__Dataset content__:

= = =

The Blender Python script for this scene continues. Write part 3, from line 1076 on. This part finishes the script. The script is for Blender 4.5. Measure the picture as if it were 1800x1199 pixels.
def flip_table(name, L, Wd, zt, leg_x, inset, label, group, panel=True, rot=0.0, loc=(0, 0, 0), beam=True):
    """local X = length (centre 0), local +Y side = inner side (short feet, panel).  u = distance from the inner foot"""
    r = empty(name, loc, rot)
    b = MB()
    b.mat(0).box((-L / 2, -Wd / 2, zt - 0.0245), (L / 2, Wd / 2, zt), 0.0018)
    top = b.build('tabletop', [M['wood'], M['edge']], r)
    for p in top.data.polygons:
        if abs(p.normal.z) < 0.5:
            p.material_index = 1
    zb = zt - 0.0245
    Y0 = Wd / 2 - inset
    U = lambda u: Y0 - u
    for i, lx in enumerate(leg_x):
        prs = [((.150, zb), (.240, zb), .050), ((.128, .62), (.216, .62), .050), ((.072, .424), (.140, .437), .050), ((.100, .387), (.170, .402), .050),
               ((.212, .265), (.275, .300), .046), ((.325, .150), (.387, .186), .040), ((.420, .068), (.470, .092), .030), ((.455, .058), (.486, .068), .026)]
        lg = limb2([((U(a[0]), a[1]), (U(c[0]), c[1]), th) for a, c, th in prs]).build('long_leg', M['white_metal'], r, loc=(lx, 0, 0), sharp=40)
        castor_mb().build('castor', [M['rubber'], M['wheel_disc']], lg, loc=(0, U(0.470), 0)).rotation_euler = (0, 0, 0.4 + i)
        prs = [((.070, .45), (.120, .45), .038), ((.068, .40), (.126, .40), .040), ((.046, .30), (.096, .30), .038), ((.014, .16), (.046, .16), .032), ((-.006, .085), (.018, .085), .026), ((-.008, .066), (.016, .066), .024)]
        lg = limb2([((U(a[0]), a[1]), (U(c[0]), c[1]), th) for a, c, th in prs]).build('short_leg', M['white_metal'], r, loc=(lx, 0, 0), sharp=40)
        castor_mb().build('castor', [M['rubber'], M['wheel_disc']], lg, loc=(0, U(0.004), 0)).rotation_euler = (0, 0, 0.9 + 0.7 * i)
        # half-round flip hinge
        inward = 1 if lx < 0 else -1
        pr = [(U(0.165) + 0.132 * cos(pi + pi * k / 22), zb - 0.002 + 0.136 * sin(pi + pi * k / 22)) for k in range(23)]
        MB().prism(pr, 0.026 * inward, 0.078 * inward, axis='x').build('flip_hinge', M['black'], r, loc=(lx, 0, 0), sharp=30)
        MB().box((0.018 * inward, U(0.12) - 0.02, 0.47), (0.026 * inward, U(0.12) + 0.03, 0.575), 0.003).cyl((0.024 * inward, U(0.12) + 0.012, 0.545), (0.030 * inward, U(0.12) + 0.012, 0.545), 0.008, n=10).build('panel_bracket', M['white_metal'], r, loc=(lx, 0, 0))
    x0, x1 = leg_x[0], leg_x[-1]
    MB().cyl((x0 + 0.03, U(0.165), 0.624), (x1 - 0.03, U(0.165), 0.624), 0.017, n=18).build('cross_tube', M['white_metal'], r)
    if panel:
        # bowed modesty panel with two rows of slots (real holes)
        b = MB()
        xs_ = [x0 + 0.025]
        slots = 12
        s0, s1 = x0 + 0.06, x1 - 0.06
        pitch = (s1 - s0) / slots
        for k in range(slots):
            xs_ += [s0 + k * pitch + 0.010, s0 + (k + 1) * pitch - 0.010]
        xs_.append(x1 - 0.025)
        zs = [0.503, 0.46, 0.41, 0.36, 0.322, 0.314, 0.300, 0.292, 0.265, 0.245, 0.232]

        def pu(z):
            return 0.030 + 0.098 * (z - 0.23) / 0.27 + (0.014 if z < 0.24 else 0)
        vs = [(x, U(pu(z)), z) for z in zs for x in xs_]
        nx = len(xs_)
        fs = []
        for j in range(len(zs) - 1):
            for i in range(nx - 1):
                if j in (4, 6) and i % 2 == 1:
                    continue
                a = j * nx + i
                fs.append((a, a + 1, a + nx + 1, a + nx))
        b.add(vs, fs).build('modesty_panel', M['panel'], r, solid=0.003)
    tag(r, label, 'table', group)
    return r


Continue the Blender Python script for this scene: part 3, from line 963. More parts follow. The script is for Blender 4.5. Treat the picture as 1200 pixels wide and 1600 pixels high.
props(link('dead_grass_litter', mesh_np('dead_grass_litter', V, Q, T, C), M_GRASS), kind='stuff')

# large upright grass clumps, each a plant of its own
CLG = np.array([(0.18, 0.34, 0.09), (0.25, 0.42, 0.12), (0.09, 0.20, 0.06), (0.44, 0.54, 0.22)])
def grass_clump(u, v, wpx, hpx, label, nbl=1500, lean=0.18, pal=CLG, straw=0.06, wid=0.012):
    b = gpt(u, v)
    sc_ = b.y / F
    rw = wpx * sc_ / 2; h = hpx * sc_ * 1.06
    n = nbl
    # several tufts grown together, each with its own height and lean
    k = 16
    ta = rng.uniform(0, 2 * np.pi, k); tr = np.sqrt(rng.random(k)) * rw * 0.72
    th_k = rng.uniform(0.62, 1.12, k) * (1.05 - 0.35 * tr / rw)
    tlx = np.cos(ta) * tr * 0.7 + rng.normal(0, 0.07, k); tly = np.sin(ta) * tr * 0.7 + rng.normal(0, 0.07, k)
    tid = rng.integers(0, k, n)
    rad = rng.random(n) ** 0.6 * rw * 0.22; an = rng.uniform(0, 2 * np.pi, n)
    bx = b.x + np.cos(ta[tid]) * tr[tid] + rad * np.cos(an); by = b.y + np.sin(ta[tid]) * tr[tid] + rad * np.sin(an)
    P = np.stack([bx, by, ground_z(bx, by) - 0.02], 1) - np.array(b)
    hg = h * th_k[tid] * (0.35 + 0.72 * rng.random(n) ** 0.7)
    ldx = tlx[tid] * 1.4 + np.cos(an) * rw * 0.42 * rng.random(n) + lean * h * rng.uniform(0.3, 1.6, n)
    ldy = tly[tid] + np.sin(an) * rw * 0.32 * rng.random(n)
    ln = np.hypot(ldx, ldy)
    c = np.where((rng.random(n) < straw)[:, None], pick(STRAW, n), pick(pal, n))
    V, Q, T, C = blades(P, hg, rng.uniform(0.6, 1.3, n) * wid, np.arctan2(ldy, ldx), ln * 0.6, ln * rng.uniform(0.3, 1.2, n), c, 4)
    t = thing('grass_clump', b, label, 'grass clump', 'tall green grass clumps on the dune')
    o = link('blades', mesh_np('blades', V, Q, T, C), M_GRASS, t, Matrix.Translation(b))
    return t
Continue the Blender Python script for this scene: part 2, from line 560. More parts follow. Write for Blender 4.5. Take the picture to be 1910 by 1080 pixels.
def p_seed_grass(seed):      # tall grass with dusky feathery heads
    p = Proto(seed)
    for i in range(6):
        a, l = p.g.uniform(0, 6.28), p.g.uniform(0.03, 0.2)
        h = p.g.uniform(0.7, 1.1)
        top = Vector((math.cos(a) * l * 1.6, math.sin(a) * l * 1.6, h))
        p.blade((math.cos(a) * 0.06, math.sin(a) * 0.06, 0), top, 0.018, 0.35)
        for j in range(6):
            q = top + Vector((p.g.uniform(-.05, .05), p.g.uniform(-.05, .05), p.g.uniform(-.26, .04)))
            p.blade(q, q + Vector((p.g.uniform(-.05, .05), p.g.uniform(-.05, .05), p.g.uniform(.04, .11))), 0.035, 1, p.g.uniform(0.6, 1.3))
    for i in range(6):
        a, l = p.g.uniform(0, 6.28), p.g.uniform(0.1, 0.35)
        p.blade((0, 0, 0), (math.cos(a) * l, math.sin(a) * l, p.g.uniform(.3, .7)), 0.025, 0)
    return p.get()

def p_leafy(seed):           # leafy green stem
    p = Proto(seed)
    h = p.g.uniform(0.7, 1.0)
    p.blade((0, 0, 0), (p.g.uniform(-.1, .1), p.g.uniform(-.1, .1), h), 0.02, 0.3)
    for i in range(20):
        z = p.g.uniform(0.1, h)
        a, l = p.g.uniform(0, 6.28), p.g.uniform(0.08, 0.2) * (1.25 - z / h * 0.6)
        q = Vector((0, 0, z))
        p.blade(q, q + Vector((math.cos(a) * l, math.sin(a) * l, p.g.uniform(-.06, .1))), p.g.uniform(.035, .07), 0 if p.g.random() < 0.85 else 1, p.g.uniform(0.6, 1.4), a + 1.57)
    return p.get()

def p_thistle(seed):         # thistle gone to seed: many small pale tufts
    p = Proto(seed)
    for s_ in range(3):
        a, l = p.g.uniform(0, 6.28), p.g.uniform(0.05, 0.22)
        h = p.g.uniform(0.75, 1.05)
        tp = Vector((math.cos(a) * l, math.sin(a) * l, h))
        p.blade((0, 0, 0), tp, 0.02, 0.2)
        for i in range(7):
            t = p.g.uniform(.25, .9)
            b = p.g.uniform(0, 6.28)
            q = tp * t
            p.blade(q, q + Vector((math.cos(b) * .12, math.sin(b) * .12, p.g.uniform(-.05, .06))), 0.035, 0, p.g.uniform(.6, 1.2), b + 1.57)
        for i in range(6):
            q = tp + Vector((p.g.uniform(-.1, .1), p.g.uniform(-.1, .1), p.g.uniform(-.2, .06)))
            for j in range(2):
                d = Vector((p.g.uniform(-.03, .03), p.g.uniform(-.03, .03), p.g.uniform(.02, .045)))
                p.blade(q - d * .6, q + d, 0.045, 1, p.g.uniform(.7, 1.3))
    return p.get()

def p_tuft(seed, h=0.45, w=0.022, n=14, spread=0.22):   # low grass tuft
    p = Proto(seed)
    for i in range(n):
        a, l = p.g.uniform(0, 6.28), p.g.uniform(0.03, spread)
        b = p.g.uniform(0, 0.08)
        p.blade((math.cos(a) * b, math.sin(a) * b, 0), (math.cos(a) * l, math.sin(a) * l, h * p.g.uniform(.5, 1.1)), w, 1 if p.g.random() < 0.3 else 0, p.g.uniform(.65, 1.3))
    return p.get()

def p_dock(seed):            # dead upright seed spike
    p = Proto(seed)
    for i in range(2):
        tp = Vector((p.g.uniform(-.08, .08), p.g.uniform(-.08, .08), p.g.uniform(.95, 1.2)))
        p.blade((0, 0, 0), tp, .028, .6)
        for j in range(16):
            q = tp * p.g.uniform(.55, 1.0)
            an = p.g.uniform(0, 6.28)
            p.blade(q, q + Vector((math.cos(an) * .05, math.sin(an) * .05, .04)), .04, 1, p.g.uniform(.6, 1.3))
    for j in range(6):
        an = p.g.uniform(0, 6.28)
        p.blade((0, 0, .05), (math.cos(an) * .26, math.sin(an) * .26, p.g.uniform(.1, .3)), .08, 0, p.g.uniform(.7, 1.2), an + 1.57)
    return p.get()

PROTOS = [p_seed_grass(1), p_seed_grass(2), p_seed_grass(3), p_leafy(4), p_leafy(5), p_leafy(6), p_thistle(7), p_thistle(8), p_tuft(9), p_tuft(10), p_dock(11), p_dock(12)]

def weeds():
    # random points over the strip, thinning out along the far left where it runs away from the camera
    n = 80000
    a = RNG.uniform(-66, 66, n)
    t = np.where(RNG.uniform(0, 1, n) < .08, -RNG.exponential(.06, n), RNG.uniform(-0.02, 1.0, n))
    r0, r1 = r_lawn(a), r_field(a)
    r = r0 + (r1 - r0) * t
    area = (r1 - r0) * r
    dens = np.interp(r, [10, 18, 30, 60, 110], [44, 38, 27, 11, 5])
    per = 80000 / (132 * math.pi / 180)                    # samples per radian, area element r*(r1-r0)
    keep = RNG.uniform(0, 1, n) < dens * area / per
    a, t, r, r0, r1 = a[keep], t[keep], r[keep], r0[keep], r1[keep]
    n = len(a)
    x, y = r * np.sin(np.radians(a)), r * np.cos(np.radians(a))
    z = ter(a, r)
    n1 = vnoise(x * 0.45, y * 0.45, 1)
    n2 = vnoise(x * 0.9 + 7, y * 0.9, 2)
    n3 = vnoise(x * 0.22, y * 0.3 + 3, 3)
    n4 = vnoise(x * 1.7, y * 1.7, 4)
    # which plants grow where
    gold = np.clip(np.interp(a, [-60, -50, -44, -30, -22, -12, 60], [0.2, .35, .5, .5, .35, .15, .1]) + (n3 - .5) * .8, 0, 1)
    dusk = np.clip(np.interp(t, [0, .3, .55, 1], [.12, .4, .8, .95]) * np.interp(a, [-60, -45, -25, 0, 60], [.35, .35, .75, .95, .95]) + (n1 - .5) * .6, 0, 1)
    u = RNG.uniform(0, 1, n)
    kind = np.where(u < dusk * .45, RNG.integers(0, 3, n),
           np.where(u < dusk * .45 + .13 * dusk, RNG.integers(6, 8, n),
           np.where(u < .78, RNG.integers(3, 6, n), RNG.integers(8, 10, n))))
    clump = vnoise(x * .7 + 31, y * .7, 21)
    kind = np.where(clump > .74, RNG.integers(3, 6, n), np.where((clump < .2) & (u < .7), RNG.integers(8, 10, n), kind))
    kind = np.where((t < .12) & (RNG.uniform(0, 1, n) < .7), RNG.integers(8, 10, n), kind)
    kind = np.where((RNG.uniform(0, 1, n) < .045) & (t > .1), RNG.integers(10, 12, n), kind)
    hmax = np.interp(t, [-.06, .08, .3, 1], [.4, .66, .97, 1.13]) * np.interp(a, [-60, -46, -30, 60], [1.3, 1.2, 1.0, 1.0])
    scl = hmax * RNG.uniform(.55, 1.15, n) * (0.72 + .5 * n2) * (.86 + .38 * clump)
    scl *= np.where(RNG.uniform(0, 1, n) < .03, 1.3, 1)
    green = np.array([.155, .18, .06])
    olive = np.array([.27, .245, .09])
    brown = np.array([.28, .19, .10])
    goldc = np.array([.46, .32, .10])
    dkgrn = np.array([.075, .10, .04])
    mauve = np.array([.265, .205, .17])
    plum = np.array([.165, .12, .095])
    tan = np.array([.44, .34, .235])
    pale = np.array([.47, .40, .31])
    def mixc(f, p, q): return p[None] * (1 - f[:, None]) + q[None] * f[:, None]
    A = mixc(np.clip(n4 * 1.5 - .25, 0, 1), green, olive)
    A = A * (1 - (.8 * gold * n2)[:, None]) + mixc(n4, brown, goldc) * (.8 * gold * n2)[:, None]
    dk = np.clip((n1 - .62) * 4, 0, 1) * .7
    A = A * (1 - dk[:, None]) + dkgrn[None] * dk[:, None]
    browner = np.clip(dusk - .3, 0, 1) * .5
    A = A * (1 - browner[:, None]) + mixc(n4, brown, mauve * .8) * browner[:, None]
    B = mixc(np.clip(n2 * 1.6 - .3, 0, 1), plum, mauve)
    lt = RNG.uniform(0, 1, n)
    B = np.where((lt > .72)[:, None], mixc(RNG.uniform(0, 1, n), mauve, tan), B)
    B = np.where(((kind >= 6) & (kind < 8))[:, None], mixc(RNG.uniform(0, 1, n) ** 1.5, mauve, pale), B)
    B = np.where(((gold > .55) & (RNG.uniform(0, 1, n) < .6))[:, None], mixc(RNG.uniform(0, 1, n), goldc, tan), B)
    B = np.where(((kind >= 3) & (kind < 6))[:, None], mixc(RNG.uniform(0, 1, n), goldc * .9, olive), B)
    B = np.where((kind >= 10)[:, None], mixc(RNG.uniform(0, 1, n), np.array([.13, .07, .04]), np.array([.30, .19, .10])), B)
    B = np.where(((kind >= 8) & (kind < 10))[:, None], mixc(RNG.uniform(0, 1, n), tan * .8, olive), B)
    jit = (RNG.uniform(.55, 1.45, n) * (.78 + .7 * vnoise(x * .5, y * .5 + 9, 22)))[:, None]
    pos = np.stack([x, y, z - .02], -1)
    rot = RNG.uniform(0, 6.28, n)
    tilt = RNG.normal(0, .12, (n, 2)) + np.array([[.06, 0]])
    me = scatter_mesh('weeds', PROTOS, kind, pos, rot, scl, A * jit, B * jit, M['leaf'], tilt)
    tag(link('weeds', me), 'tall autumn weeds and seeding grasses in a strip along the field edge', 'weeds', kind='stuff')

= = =

__Given request__:
Look back at the data above. Transcribe exactly the lines starting at the line that contains "Continue the Blender Python script for this scene: part 3, from" and ending at the line that contains "C), M_GRASS), kind='stuff')".

__Task solution__:
Continue the Blender Python script for this scene: part 3, from line 963. More parts follow. The script is for Blender 4.5. Treat the picture as 1200 pixels wide and 1600 pixels high.
props(link('dead_grass_litter', mesh_np('dead_grass_litter', V, Q, T, C), M_GRASS), kind='stuff')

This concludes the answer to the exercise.